Hmm, I presumed that copper hydroxide was also soluble (and only kept from dissolving by the latex paint). Apparently it's insoluble. Okay, well there goes that idea Unless I can dig up some sodium hydroxide somewhere to convert it...
Oh hey wait, I have some cement... calcium hydroxide should precipitate out zinc hydroxide....
Would not be easier for you to get some Copper oxyclorure? It's the most common copper fungicide here in Europe.
Not in Iceland it wouldn't
Seriously, just as an example: do you know the grand total number of pesticides I've found in all the garden centres here?

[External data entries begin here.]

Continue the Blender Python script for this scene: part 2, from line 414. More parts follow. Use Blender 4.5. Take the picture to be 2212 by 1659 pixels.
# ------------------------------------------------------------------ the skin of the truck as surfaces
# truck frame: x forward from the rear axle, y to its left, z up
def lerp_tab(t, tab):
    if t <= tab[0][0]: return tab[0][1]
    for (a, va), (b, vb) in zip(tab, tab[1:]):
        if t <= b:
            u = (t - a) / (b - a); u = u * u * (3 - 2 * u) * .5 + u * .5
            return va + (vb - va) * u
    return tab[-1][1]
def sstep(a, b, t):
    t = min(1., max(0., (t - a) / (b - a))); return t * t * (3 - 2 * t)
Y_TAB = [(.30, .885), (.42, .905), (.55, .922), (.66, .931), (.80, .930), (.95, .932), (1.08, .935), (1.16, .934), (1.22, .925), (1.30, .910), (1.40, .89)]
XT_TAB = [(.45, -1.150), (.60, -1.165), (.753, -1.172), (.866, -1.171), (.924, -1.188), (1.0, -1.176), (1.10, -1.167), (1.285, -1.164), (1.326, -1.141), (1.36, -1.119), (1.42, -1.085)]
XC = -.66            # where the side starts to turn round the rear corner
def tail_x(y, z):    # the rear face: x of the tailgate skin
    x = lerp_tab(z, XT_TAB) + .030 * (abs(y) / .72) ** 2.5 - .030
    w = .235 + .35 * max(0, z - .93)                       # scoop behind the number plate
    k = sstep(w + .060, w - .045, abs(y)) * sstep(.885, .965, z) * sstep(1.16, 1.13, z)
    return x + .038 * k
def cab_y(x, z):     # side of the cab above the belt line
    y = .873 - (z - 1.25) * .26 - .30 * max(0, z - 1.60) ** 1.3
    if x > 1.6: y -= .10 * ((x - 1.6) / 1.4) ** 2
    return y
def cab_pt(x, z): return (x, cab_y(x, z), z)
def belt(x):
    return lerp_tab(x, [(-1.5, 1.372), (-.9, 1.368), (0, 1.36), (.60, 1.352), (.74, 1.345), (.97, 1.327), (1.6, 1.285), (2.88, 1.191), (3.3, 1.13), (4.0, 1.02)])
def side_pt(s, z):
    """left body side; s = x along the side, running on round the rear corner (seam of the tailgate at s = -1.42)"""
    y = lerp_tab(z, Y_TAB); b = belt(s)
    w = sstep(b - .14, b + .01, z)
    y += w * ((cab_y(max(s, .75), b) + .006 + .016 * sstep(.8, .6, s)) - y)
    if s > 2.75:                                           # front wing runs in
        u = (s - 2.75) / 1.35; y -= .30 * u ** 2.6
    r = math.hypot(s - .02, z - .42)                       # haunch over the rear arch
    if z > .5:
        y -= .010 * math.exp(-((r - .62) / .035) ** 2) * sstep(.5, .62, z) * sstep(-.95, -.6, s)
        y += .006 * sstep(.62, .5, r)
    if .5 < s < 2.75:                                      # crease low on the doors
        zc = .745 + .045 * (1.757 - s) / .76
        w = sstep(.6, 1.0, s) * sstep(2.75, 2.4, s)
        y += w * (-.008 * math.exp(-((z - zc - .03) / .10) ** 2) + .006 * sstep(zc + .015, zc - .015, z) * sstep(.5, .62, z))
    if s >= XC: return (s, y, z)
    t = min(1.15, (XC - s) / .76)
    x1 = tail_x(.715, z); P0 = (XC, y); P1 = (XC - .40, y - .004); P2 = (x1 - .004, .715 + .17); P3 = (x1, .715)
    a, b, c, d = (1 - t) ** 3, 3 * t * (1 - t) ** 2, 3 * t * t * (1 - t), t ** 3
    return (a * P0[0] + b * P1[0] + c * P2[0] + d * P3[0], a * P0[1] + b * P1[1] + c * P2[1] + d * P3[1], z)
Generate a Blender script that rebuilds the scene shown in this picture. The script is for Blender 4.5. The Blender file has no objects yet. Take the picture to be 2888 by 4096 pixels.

Guess.
The answer: two. I'm not joking. Both pyrethroids. You can't even buy diatomaceous earth here.
I could buy things online, but shipping and customs costs would be quite high, and customs may give me trouble for shipping in chemicals. I could buy them in the US when on vacation next, but I imagine that the TSA might read me the riot act for bringing in chemicals. Shipping takes weeks regardless, and who knows when my next US vacation will be. But I have copper sulphate and cement today
The reaction seems to have gone pretty well (it was quite noticeably reacting). One difficulty (vs. using sodium hydroxide, which I don't have onhand) is that calcium sulphate (plaster of paris / gypsum) can be - depending on the form - either well, or only poorly, soluble in water. So I don't know how much I washed away during the filtration; I suspect some of it (possibly even most of it) is left behind. Not like calcium sulphate should be a problem in the latex paint, it just means I should use more of the powder. The key part is that I did 3-4 filtration/rinse cycles, so that should have gotten the vast majority of any water-soluble copper compounds out.
I'm drying it now.
One nice advantage: the copper sulphate was large coarse crystals that I would have had to try to crush fine with a mortar and pestle. The insoluble precipitate here is an extremely fine bluish "clay".
Trivia: one neat thing you can do with copper hydroxide is to dissolve it in ammonia; this makes Schweizer's reagent, which can dissolve cellulose
You can then precipitate the cellulose out as a fine powder by adding acid.